Some news events are exciting but unimportant from the perspective of politics and social change. They even have a name for such events: “pseudo-events.” The Super Bowl is a pseudo-event, as is a salacious sex scandal. The problem in writing a serious book about American politics is that, although pseudo-events lack social significance, they are often what average readers care about. Profundity bores most people, even readers of politics. They want to find out who’s up, who’s down, and how the great game of politics is played.
This is why Tevi Troy’s new book, Fight House, is so remarkable. Troy is a former Deputy Secretary for Health and Human Services in the George W. Bush administration, and therefore someone with first-hand knowledge of bureaucratic politics. He also has a doctorate in American Civilization, which gives him the analytical tools needed to spot trends. With his combined skills, he has crafted a truly enjoyable read that joins surprising, even titillating, political pseudo-events with serious analysis of how government works. Tracing the history of conflict inside White House staffs from FDR to Trump (with each administration getting its own chapter), he explains why some administrations succeed while others fail, with an eye toward advising future administrations on how they might conduct themselves.
Managing Conflict
Like all political realists since Machiavelli, Troy recognizes that, for any White House administration, success is uncertain. Success in politics is, to a high degree, a matter of chance. What Troy wants to do, as Machiavelli did, is to give an administration a better than even chance of success—that is, to improve the odds. He examines three sources of conflict as the basis for doing so.

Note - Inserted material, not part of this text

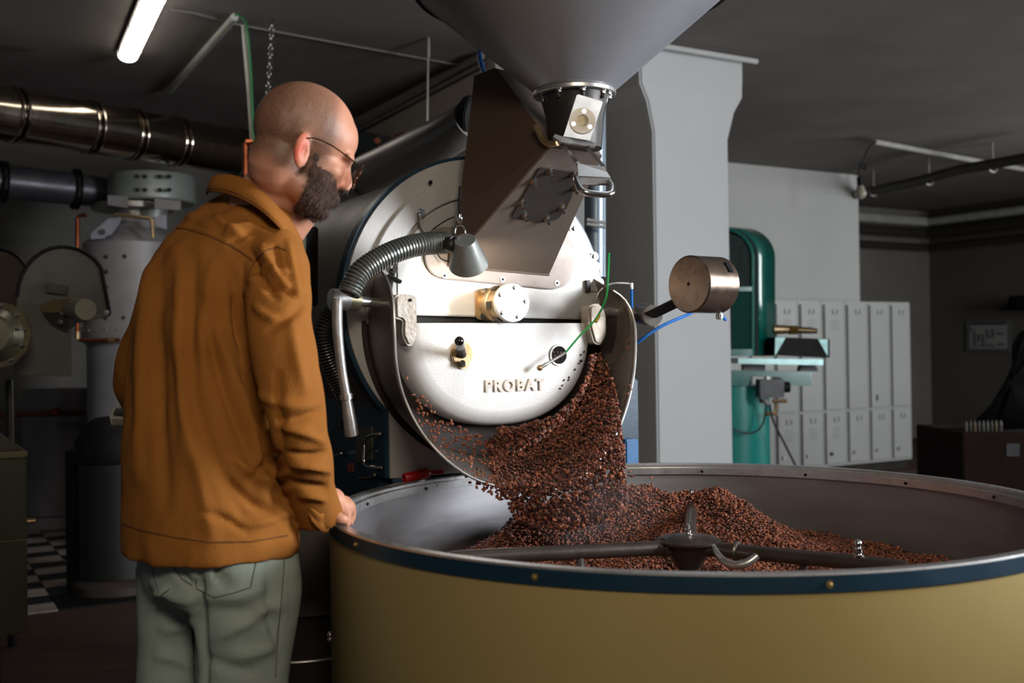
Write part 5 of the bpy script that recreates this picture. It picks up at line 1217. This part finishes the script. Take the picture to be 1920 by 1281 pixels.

Ideology comes first, with opposing belief systems a major source of staff infighting. Usually, administrations with this problem devolve into two ideological camps, but sometimes it can be three, as, for example, in the current administration, where “globalists,” traditional Republicans, and populists (or Trump loyalists) battle it out.
Second comes “process,” or how the White House organizes its people. The inexorable expansion of White House staff that began under FDR continues to this day. Even Eisenhower, who preferred the old Cabinet model of governance, practically doubled the number of White House staff during his tenure. Still, organization varies.